Migrants in Bihac reach critical number

N1

Bihac local authorities held an emergency meeting on the topic of illegal migrants whose number is reaching a critical level. Several local institutions, including the Islamic Community representatives in Bihac, requested an emergency meeting with the Mayor and state officials to seek advice on this issue.

Namely, the city of Bihac is one of the key stopping points on the migrant route to EU countries and now the situation in Bihac has become critical. The migrants are mostly unregistered and they do not have their housing status resolved. The migrants sleep on the streets, benches and abandoned buildings.  

Earlier this month Bosnia and Herzegovina's Security Minister Dragan Mektic said that the number of illegal migrants coming into Bosnia has increased by 500 percent. However, the Mayor of Bihac Suhret Fazlic said that prior to the meeting he felt paranoid, but after the meeting, he started panicking because the City of Bihac and the Una-Sana Canton, one of ten cantons in the Federation of Bosnia and Herzegovina entity, are powerless compared to the size of the problem.

He characterized the migrant problem as a humanitarian and a security issue. 

“I've become aware of this issue during the winter when migrants started gathering in mosques. This wouldn't be a problem if we had a group of migrants whose number is definite and known. We are facing two problems here. The first is that we don't know their exact number, and the second is that we don't know how many of them will come to Bihac,” Fazlic said.  

The meeting was attended by representatives of the Cantonal Interior Ministry and the police, International Organization for Migrations (IOM), several NGOs, the OSCE, healthcare institutions, the Border Police, and the Office for Foreigners’ Affairs of Bosnia and Herzegovina.

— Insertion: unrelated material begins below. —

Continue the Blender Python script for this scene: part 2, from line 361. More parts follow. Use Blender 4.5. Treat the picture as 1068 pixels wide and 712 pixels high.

Fazlic holds the Bosnian Security Ministry responsible for the situation because this problem is neither in the jurisdiction of the City of Bihac nor of the Una-Sana Canton.  

“I saw no particular use of this meeting. The meeting was attended by the people who have done something within the limits of their capabilities. I'd stress the NGO's who have been the only people in the field trying to cope with this problem. All the other participants of the meeting are incapable of doing anything on this matter,” Fazlic said and pointed out that “all the competencies and mechanisms to deal with this issue are at the level of the State Security Ministry who didn't attend the meeting.”  

Fazlic also warned that now that the tourist season is approaching the situation will be close to unbearable.

In the end, the meeting ended with two conclusions. The first is that Mayor Fazlic will meet with the Director of the Red Cross and NGO representatives to try to do something for the migrants, so they would not starve and that they have a place to take a bath. The second is to try to form a crisis body at the Cantonal level and to send requests to state agencies to do something about this problem.